Just-in-time access limits how long a credential is available. Just-enough administration limits what privileged action the identity can perform. Teams often need both: one controls duration, the other controls scope. Used together, they reduce exposure while preserving the ability to complete specific operational tasks.
Why This Matters for Security Teams
Just-in-time access and just-enough administration are often discussed together, but they solve different exposure problems. JIT limits the time window in which a credential can be used. JEA limits the actions that credential can perform once it is active. For NHI programs, that distinction matters because standing access and overbroad privilege are recurring causes of compromise. NHI Mgmt Group’s Ultimate Guide to NHIs notes that 97% of NHIs carry excessive privileges, which makes scope reduction as important as time reduction.

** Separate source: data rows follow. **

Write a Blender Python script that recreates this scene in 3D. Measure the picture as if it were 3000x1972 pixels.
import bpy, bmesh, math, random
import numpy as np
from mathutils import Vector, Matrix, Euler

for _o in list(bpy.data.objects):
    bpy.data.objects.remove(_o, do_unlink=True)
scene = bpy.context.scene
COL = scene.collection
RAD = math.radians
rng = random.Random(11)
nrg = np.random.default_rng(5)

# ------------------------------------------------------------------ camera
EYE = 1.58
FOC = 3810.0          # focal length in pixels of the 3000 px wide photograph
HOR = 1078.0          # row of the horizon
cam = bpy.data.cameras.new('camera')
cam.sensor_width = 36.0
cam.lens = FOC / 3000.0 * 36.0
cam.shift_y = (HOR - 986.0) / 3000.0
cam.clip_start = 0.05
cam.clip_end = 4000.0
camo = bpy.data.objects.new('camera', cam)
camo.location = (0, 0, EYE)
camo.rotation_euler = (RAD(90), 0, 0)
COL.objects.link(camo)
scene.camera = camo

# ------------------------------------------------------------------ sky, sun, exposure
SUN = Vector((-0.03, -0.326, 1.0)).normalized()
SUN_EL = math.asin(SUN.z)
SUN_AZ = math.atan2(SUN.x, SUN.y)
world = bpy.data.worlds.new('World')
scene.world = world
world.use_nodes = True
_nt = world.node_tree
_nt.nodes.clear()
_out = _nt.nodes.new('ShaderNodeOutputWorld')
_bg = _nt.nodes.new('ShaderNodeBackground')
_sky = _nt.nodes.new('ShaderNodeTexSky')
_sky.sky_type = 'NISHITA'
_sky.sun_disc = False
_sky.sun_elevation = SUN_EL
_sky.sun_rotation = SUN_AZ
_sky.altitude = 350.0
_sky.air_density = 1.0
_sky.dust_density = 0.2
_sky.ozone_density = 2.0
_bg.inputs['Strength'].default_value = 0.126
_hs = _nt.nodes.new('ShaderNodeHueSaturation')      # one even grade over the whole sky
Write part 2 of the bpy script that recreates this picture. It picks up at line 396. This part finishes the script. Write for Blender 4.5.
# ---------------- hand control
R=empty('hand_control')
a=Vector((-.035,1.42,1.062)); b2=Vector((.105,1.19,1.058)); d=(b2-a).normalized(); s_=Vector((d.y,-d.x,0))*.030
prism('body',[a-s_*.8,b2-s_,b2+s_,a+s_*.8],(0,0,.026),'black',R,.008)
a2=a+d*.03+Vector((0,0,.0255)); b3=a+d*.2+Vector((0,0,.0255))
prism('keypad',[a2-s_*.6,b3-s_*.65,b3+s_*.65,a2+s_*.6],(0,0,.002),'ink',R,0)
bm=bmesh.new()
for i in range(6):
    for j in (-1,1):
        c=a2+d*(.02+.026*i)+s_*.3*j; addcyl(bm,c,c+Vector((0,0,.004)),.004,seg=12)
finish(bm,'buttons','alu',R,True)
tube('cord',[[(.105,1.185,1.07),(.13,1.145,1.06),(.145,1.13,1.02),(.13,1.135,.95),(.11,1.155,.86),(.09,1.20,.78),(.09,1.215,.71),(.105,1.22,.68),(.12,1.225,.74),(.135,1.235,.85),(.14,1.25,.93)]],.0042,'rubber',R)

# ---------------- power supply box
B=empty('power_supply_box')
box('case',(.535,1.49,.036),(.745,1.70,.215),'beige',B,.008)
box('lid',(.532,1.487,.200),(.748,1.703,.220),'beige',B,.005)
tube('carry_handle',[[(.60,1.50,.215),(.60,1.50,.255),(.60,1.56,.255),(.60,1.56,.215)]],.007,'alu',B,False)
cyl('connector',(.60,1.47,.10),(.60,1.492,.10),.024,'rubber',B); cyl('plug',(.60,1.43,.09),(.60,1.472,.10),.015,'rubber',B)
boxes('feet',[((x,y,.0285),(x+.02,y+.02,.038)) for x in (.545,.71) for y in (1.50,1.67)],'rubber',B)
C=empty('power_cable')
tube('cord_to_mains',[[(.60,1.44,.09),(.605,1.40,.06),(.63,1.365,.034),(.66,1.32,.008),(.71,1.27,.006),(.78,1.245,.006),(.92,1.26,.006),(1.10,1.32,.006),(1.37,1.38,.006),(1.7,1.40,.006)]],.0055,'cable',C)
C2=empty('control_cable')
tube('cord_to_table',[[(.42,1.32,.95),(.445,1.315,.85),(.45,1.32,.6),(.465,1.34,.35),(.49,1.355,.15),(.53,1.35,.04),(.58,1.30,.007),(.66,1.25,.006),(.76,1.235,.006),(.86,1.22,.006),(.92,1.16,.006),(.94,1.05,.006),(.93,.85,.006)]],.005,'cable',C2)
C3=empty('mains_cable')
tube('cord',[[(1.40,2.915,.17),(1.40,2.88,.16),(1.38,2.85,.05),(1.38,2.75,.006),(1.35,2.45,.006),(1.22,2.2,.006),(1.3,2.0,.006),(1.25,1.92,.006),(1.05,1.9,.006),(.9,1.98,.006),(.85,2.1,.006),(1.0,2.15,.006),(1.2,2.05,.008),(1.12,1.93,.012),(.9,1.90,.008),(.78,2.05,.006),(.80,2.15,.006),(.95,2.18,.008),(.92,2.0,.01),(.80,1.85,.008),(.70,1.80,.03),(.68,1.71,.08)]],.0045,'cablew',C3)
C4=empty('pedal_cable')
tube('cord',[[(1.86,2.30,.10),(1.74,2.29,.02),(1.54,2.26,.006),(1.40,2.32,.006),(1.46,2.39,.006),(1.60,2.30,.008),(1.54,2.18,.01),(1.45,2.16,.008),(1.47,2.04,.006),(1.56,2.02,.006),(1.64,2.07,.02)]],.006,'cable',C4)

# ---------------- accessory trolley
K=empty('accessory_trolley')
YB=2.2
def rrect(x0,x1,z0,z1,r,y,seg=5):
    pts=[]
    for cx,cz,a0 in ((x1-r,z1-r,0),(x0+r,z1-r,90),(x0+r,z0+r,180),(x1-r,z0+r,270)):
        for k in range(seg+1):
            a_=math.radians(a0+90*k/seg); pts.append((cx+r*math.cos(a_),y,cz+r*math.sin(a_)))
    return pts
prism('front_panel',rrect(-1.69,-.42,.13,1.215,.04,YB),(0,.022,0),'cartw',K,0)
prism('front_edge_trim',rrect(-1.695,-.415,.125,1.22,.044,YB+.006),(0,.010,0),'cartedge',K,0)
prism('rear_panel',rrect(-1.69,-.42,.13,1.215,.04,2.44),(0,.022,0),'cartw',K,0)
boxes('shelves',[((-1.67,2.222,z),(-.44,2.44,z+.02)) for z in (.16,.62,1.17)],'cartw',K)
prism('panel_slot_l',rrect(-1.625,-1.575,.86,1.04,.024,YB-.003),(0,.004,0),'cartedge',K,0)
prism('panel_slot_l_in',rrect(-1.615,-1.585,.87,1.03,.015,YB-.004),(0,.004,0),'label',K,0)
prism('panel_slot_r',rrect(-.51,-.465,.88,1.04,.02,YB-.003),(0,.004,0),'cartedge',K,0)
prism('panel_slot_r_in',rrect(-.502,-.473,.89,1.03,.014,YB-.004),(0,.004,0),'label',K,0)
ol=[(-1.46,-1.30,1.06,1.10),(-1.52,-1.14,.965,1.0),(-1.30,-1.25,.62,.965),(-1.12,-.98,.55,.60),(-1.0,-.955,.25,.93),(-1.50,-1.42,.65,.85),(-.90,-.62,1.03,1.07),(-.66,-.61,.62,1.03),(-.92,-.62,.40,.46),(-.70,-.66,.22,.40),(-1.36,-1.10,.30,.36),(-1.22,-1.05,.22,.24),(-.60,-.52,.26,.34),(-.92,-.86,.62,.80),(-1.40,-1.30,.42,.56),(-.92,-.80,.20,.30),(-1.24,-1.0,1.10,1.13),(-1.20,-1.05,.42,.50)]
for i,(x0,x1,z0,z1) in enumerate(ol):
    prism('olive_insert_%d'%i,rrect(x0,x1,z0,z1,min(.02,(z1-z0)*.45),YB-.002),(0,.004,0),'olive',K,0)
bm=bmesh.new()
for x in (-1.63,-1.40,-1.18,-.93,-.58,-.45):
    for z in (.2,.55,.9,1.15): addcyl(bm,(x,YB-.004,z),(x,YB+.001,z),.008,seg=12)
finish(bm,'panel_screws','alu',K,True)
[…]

Security teams usually get one of these controls right and assume the other is implicit. It is not. A short-lived token can still trigger destructive admin actions, and a tightly scoped role can still remain available long after the task is finished. That is why current guidance from the OWASP Non-Human Identity Top 10 and the NIST Cybersecurity Framework 2.0 points toward least privilege, time-bounded access, and continuous control review rather than one-off approval. In practice, many security teams encounter excessive privilege only after a service account has already been reused outside its intended task.
How It Works in Practice
In operational terms, JIT is about credential issuance and revocation. A system grants access only when a task is approved or triggered, then expires that access automatically at task completion or at a fixed TTL. JEA is about command or scope limitation. The same identity may receive a credential for a narrow operation, but it can only execute the exact functions, API calls, or administrative actions needed for that job. The two controls are complementary: JIT reduces the window of abuse, while JEA reduces the blast radius if the credential is misused.
For NHIs, this usually means pairing short-lived secrets with policy enforcement at request time. A deployment bot, backup job, or CI pipeline runner should authenticate with a workload identity, obtain ephemeral access, and then be restricted to a defined set of operations. That approach aligns with the governance and lifecycle guidance in Ultimate Guide to NHIs — Key Challenges and Risks and the standards perspective in Ultimate Guide to NHIs — Standards.
- Use JIT for time-bounded credential availability, especially for privileged operations.
- Use JEA to restrict the exact administrative verbs, APIs, or resources the identity can touch.
- Prefer ephemeral secrets over static secrets so expiry is built into the workflow.
- Bind the credential to workload identity, not just a username or shared service account.
- Evaluate access at request time with policy-as-code rather than relying only on pre-approved roles.
This pattern is reinforced by the NIST Cybersecurity Framework 2.0 and the OWASP Non-Human Identity Top 10, which both favour tightly governed, revocable access over persistent privilege. These controls tend to break down when teams still rely on shared service accounts in CI/CD systems because attribution, revocation, and command scoping become difficult to enforce consistently.
Common Variations and Edge Cases
Tighter access control often increases operational overhead, requiring organisations to balance security gains against deployment speed, emergency access, and automation complexity. That tradeoff is especially visible in production support, incident response, and scheduled maintenance, where teams need temporary elevation without creating standing privilege.
One common edge case is the “break-glass” account. Best practice is evolving, but current guidance suggests it should remain rare, heavily monitored, and time-limited rather than becoming a permanent exception. Another is automation that needs both broad and narrow permissions in different phases, such as a migration job that reads many resources but only writes to a specific target. In that case, JIT can gate the session while JEA changes by phase or by step, rather than granting a single broad role for the full workflow.
There is also a practical difference between human admin access and machine admin access. Humans can be prompted, reviewed, and challenged during a session. Autonomous workloads cannot, which is why NHI programs increasingly treat workload identity and ephemeral secrets as the default, not the exception. The broader risk picture is documented in the 52 NHI Breaches Analysis and the Guide to NHI Rotation Challenges, both of which show how persistent credentials and weak revocation create avoidable exposure. For teams that are still early in maturity, the practical goal is not perfection, but to ensure that time, scope, and revocation are all enforced independently.
Standards & Framework Alignment
This section maps relevant standards and security frameworks to the operational risks and controls described in this guidance.
OWASP Non-Human Identity Top 10 and CSA MAESTRO address the attack and risk surface, while NIST AI RMF set the governance and control requirements practitioners need to meet.
| Framework | Control / Reference | Relevance |
|---|---|---|
| OWASP Non-Human Identity Top 10 | NHI-03 | JIT and JEA reduce overprivileged NHI sessions and limit misuse. |
| CSA MAESTRO | Agentic and workload identities need runtime-scoped authorization and revocation. | |
| NIST AI RMF | AI RMF supports governance of dynamic access decisions for autonomous systems. |
Use runtime policy and ephemeral credentials to constrain autonomous workload actions.